Rows from a 3D scene dataset
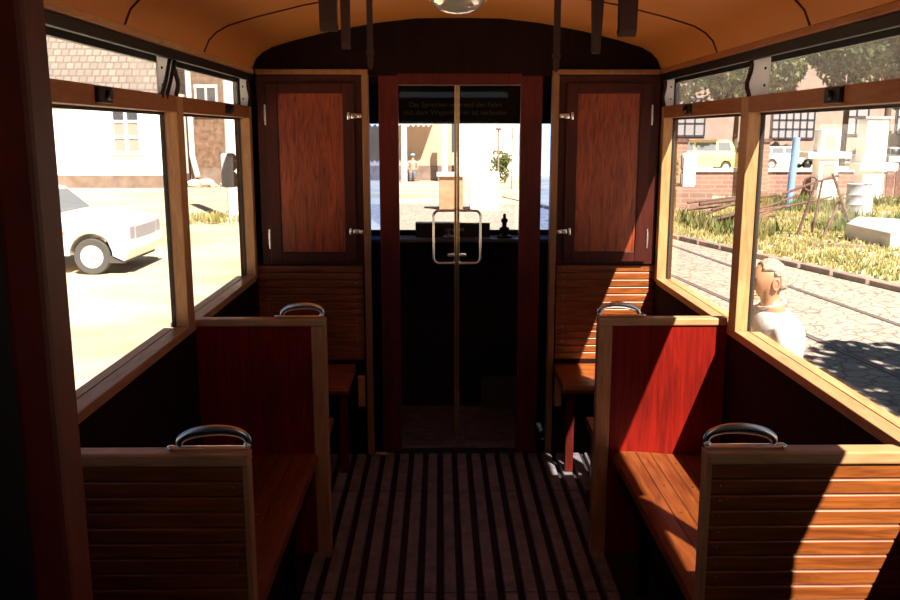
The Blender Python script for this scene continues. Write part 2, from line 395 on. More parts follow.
# sliding glass doors
for (s, n) in ((-1, 1), (1, 2)):
    x0 = -.012
    d = struct('door_%d' % n, box(min(x0+s*.004, x0+s*.29), max(x0+s*.004, x0+s*.29), Y0+.017, Y0+.023, .06, 1.856), 'doorglass')
    e = box(x0+s*.0005, x0+s*.013, Y0+.006, Y0+.030, .09, 1.856, bev=.002)
    obj('edge_strip', e, 'brass', d, label='narrow metal meeting strip')
    hw = .115; zt, zb = 1.258, .998; c = .028; xi = x0+s*.014; xo = x0+s*hw
    P = [(xi, zt)]
    for q in range(7): a = q/6*PI/2; P.append((xo-s*c+s*c*math.sin(a), zt-c+c*math.cos(a)))
    for q in range(7): a = q/6*PI/2; P.append((xo-s*c+s*c*math.cos(a), zb+c-c*math.sin(a)))
    P.append((xi, zb))
    yh = Y0-.03
    pts = [(xi-s*0.0, Y0+.005, zt)] + [(x, yh, z) for x, z in P] + [(xi, Y0+.005, zb)]
    obj('door_handle', tube(NB(), pts, .0065, 10), 'chrome', d, smooth=True)
    obj('lock_tab', box(x0+s*.010, x0+s*.046, Y0-.012, Y0+.01, 1.029, 1.041, bev=.003), 'chrome', d)

# rear partition beside the photographer, and rear platform
bm = NB(); yj = .85
bx(bm, XL, -.512, yj+.01, yj+.05, 0, 1.98); bx(bm, .56, XR, yj+.01, yj+.05, 0, 1.98)
bx(bm, XL, XR, yj, yj+.04, 1.98, 2.05)
bx(bm, XL, XR, -.9, -.86, 0, 1.0); bx(bm, XL, XR, -.9, -.86, 1.75, 2.0); bx(bm, XL, -.55, -.9, -.86, 1.0, 1.75); bx(bm, .55, XR, -.9, -.86, 1.0, 1.75)
struct('wall_back', bm, 'blackpaint')
struct('window_10', box(-.55, .55, -.885, -.88, 1.0, 1.75), 'pane')  # unseen rear window, added to bring light onto the door jamb
struct('trim_30', box(-.520, -.480, yj-.005, yj+.05, 0, 1.98, bev=.006), 'jambred')
struct('trim_31', box(.50, .565, yj-.005, yj+.05, 0, 1.98, bev=.006), 'jambred')

# front platform
bm = NB()
yf = 5.45
bx(bm, XL, XR, yf, yf+.06, -.3, 1.02); bx(bm, XL, XR, yf, yf+.06, 1.70, 2.05)
bx(bm, XL, -.72, yf, yf+.06, 1.02, 1.70); bx(bm, .74, XR, yf, yf+.06, 1.02, 1.70)
struct('wall_vestibule', bm, 'vestibule')
hb = box(-.6, .6, yf-.03, yf, 1.69, 1.90); 
sb = obj('header_board', hb, 'blackpaint'); sb['kind'] = 'structure'; sb.name = 'trim_40'
w9 = struct('window_9', box(-.72, .74, yf+.02, yf+.03, 1.02, 1.70), 'pane')
fr = NB(); bx(fr, -.72, .74, yf-.01, yf+.02, 1.02, 1.035); bx(fr, -.72, .74, yf-.01, yf+.02, 1.685, 1.70)
obj('window_frame', fr, 'darkgrey', w9)
def text(s, size, x, y, z, mat):
    cu = D.curves.new('t', 'FONT'); cu.body = s; cu.size = size; cu.align_x = 'CENTER'; cu.extrude = .0006
    o = D.objects.new('t', cu); COL.objects.link(o); dg = bpy.context.evaluated_depsgraph_get()
    me = D.meshes.new_from_object(o.evaluated_get(dg)); D.objects.remove(o); bm = NB(); bm.from_mesh(me); D.meshes.remove(me)
    bm.transform(Matrix.Translation((x, y, z)) @ Matrix.Rotation(PI/2, 4, 'X')); return bm
n = thing('painted_notice', 'faint two-line gilt lettering on the dark board over the windscreen', 'notice', (0, yf-.031, 1.74))
obj('lettering', text('Das Sprechen während der Fahrt', .042, .0, yf-.031, 1.785, 'goldlettering'), 'goldlettering', n)
obj('lettering', text('mit dem Wagenführer ist verboten', .044, .0, yf-.031, 1.738, 'goldlettering'), 'goldlettering', n)

# ------------------------------------------------------------ cabin furniture
def rounded_slats(bm, x0, x1, yf, th, z0, z1, n, M=None):
    p = (z1-z0)/n; e = .0008
    for i in range(n):
        a = z0+p*i+e; b = z0+p*(i+1)-e; r = .006
        pts = [(yf+th, a), (yf+.0025, a), (yf, a+.003)]
        for q in range(5):
            t = q/4*PI/2; pts.append((yf+r-r*math.cos(t), b-r+r*math.sin(t)))
        pts.append((yf+th, b))
        prism(bm, pts, 'x', x0, x1)
def grab_handle(root, s, xa, y, z, w=.150, h=.036):
    """crescent handle on a base plate; xa is the aisle end, s the wall side direction"""
    bm = NB(); P = []; R = []; N = 22
    for q in range(N+1):
        t = q/N; P.append((xa + s*w*(.5-.5*math.cos(t*PI))*1.0, y, z+.010+h*math.sin(t*PI)**.7*(1.15-.3*t))); R.append(.0048+.0035*math.sin(t*PI))
    tube(bm, P, R, 10, flat=(1.5, .62))
    sphere(bm, (xa+s*.003, y, z+.010), .009, u=12, v=8)
    tube(bm, [(xa-s*.004, y, z+.006), (xa+s*(w+.012), y, z+.006)], .0065, 10, flat=(1.5, .7))
    sphere(bm, (xa+s*(w+.016), y, z+.006), .010, (1.2, 1, .6), u=12, v=8)
    h = obj('grab_handle', bm, 'chrome', root, smooth=True, label='chrome crescent handle')
def side(s): return 'left' if s < 0 else 'right'
def far_partition(s):
    X = XR if s > 0 else XL; xa = .492 if s > 0 else -.520; y0 = 3.168; top = .955
    r = thing('seat_partition', 'smooth-faced oak-framed partition in front of the %s cupboard' % side(s), 'partition', ((X+xa)/2, y0, 0))
    obj('panel', box(xa+s*.03, X, y0+.004, y0+.034, 0.02, top-.025), 'redpanel' , r)
    obj('top_rail', box(xa, X-s*.002, y0-.004, y0+.046, top-.028, top, bev=.005), 'oakacross', r)
    obj('post', box(xa, xa+s*.055, y0, y0+.045, 0, top-.028, bev=.005), 'oak', r)
    sl = NB(); rounded_slats(sl, min(xa+s*.06, X), max(xa+s*.06, X), 0, .012, .47, .92, 12)
    sl.transform(Matrix.Translation((0, y0+.048, 0)) @ Matrix.Diagonal((1, -1, 1, 1))); bmesh.ops.reverse_faces(sl, faces=sl.faces[:])
    obj('backrest', sl, 'slatwood', r)
    st = NB()
    prism(st, [(y0+.05, .41), (y0+.05, .435), (y0+.36, .45), (y0+.40, .44), (y0+.41, .42), (y0+.39, .405)], 'x', min(xa+s*.03, X-s*.01), max(xa+s*.03, X-s*.01))
    obj('seat', st, 'slatwood', r)
    obj('leg', box(xa+s*.05, xa+s*.09, y0+.32, y0+.36, 0, .41, bev=.004), 'slatwood', r)
    grab_handle(r, s, xa+s*.004 if s > 0 else xa+s*.012, y0+.02, top)
    return r
def near_partition(s):
    X = XR if s > 0 else XL; xa = .480 if s > 0 else -.508; y0 = 1.785; top = .955
    r = thing('seat_partition', 'slatted partition across the %s of the aisle nearest the viewer' % side(s), 'partition', ((X+xa)/2, y0, 0))
    sl = NB(); rounded_slats(sl, min(xa+s*.014, X), max(xa+s*.014, X), y0+.004, .02, .10, .926, 23)
    obj('slats', sl, 'slatwood', r)
    obj('top_rail', box(xa, X-s*.002, y0-.003, y0+.045, top-.03, top, bev=.005), 'oakacross', r)
    obj('stile', box(xa+s*.001, xa+s*.014, y0+.002, y0+.042, 0, top-.03, bev=.002), 'oak', r)
    obj('back_panel', box(xa+s*.014, X, y0+.0245, y0+.04, .05, top-.03), 'redpanel', r)
    for i in range(22): obj('screw', sphere(NB(), (xa+s*.035, y0+.003, .10+.0359*(i+.6)), .0024, u=8, v=6), 'brass', r)
    grab_handle(r, s, xa+s*.002, y0+.02, top)
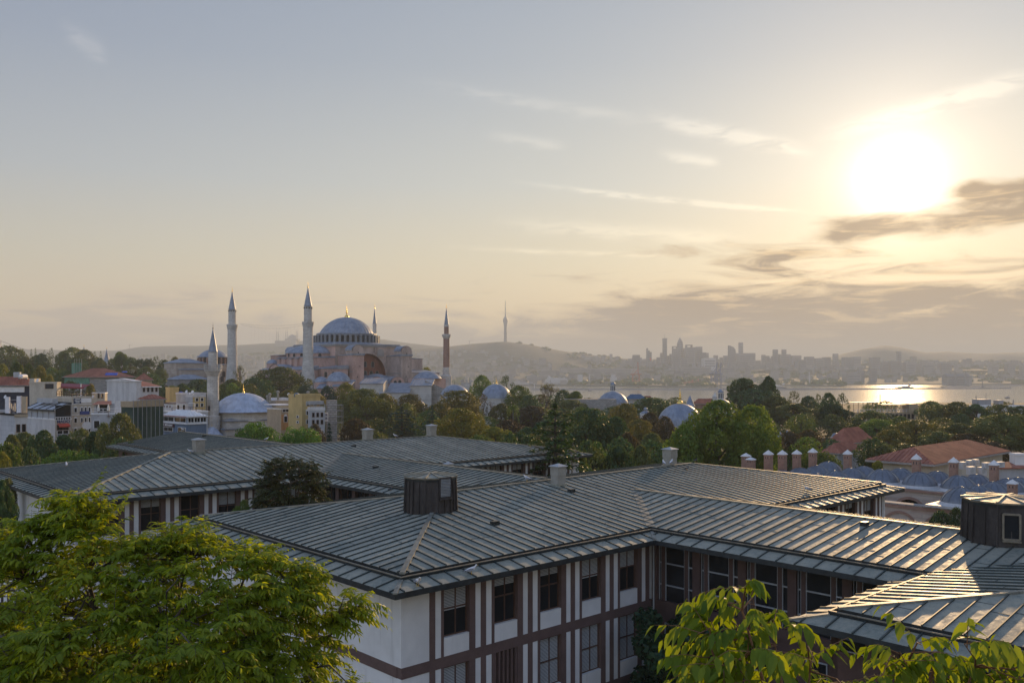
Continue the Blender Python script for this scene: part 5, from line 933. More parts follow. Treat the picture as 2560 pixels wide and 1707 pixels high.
win_arch(ms, [((-6.95, y, Z(1094)), (0, 1, 0), (-1, 0, 0), .7, 2.2) for y in (-3.5, 0, 3.5)]+[((x, -6.95, Z(1094)), AX, S_, .7, 2.2) for x in (-3.5, 0, 3.5)], 'dark_opening', 'cornice')
for i in range(3):
    c = Vector((-9.3, -4.6+4.5*i, Z(1083))); mb = MB().use('stone'); mb.box(c.x-2.2, c.x+2.2, c.y-2.2, c.y+2.2, -1, c.z); mb.build('porch_wall', None, ms); mb = MB(); mb.lathe([(2.75, 0), (2.7, .12), (2.0, .75), (1.2, 1.55), (.5, 2.1), (.03, 2.25)], 32, c, flute=.015); o = mb.build('porch_dome', 'lead_bright', ms); finial(o, c+Vector((0, 0, 2.1)), .9, 'gold', .14)
root, Z2, k2 = minaret(532.5, 808, 208, GZ, None, 'slim white stone minaret with ornate balcony beside the small domed mosque', None, [
    ('base', 'stone', [(None, 18.5), (1040, 18.5), (1038, 16.5)]), ('shaft', 'stone', [(1040, 15.6), (942, 14.3)]), ('corbel', 'stone', [(945, 15.1), (942, 15.1), (941, 14.5), (937, 16.5), (935, 16.5), (933, 19), (931, 19), (928, 21.6), (926, 21.8)]),
    ('upper_shaft', 'stone', [(926, 11.6), (880, 11.4)]), ('spire', 'lead', cone_parts(819, 880, 11.3))], 14, .1)
finial(root, (0, 0, Z2(822)), 17*k2, 'copper_dark', 1.6*k2)
mb = MB().use('stone'); mb.lathe([(22*k2, Z2(926)), (22*k2, Z2(924.5)), (20.5*k2, Z2(924.5))], 14); mb.lathe([(22*k2, Z2(912)), (22*k2, Z2(910.5)), (20.5*k2, Z2(910.5)), (20.5*k2, Z2(912)), (22*k2, Z2(912))], 14)
for q in range(42): a = 2*math.pi*q/42; mb.obox((21.4*k2*math.cos(a), 21.4*k2*math.sin(a), Z2(918)), (.06, 0, 0), (0, .06, 0), (.0, 0, 6.2*k2))
mb.build('balcony_railing', None, root)
win_arch(root, [((15.9*k2*math.cos(R(250)), 15.9*k2*math.sin(R(250)), Z2(1025)), (math.cos(R(340)), math.sin(R(340)), 0), (math.cos(R(250)), math.sin(R(250)), 0), .26, 1.1)])
# ------------------------------------------------------------------ houses left of the small mosque
for n_, c_ in (('wall_cream', (.46, .42, .345)), ('wall_white', (.53, .52, .505)), ('wall_grey', (.36, .37, .38)), ('wall_yellow', (.48, .36, .16)), ('wall_navy', (.03, .035, .055)), ('wall_blue', (.12, .17, .24)), ('wall_orange', (.45, .24, .10)), ('wall_tan', (.40, .32, .22))): plain(n_, c_, .88, .16, .5, (1, 1, .4))
for n_, c_ in (('frame_white', (.70, .70, .69)), ('frame_brown', (.13, .07, .045)), ('panel_grey', (.34, .36, .38)), ('tarp_red', (.20, .03, .045)), ('tank_white', (.68, .66, .66)), ('tank_blue', (.06, .12, .20)), ('plastic_blue', (.05, .10, .42)), ('sign_navy', (.03, .05, .10)), ('sign_blue', (.04, .06, .20)), ('sign_maroon', (.06, .015, .03)), ('letter_white', (.75, .75, .72)), ('letter_blue', (.03, .05, .16)), ('steel', (.30, .30, .30)), ('wood_board', (.36, .28, .18)), ('cloth_white', (.70, .66, .58)), ('red_paint', (.42, .06, .04))): plain(n_, c_, .6, .12, 1.5)
def b_tiles(gg, bs, o):
    v = objco(gg); n = gg.noise(v, .5, 5, .6); n2 = gg.noise(v, 4, 4, .6); c = gg.mix(gg.sstep(n, .36, .64), (.25, .085, .052), (.38, .145, .085)); gg.put(bs.inputs['Base Color'], gg.mix(gg.mul(gg.sstep(n2, .48, .7), .5), c, (.16, .085, .065))); bump(gg, bs, n2, .3, .05)
nmat('roof_tile', b_tiles, Roughness=.8)
def b_net(gg, bs, o):
    v = objco(gg); n = gg.noise(v, .35, 4, .6, .5); n2 = gg.noise(v, 3, 3, .6); gg.put(bs.inputs['Base Color'], gg.mix(gg.sstep(n, .35, .65), (.018, .045, .035), (.05, .075, .05))); bump(gg, bs, gg.add(n, gg.mul(n2, .3)), .6, .3)
nmat('green_net', b_net, Roughness=.85)
plain('ac_shell', (.40, .41, .41), .6, .1, 2)
plain('net_bright', (.08, .22, .15), .85, .3, .6)
def letters(text, size, mat, parent, loc, rot, offset=.012):
    cu = D.curves.new('lettering', 'FONT'); cu.body = text; cu.align_x = 'CENTER'; cu.align_y = 'CENTER'; cu.size = size; cu.extrude = .02; cu.offset = offset; cu.resolution_u = 3
    t = D.objects.new('lettering_curve', cu); COL.objects.link(t); me = D.meshes.new_from_object(t.evaluated_get(bpy.context.evaluated_depsgraph_get())); D.objects.remove(t); D.curves.remove(cu)
    me.materials.clear(); me.materials.append(MATS[mat]); o = D.objects.new('lettering', me); COL.objects.link(o); o.parent = parent; o.location = loc; o.rotation_euler = rot; return o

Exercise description
With the pictures left out, restate word for word every line of the data above, from the first down to the line that contains "bev=.003), 'chrome', d)".

Solution
The Blender Python script for this scene continues. Write part 2, from line 395 on. More parts follow.
# sliding glass doors
for (s, n) in ((-1, 1), (1, 2)):
    x0 = -.012
    d = struct('door_%d' % n, box(min(x0+s*.004, x0+s*.29), max(x0+s*.004, x0+s*.29), Y0+.017, Y0+.023, .06, 1.856), 'doorglass')
    e = box(x0+s*.0005, x0+s*.013, Y0+.006, Y0+.030, .09, 1.856, bev=.002)
    obj('edge_strip', e, 'brass', d, label='narrow metal meeting strip')
    hw = .115; zt, zb = 1.258, .998; c = .028; xi = x0+s*.014; xo = x0+s*hw
    P = [(xi, zt)]
    for q in range(7): a = q/6*PI/2; P.append((xo-s*c+s*c*math.sin(a), zt-c+c*math.cos(a)))
    for q in range(7): a = q/6*PI/2; P.append((xo-s*c+s*c*math.cos(a), zb+c-c*math.sin(a)))
    P.append((xi, zb))
    yh = Y0-.03
    pts = [(xi-s*0.0, Y0+.005, zt)] + [(x, yh, z) for x, z in P] + [(xi, Y0+.005, zb)]
    obj('door_handle', tube(NB(), pts, .0065, 10), 'chrome', d, smooth=True)
    obj('lock_tab', box(x0+s*.010, x0+s*.046, Y0-.012, Y0+.01, 1.029, 1.041, bev=.003), 'chrome', d)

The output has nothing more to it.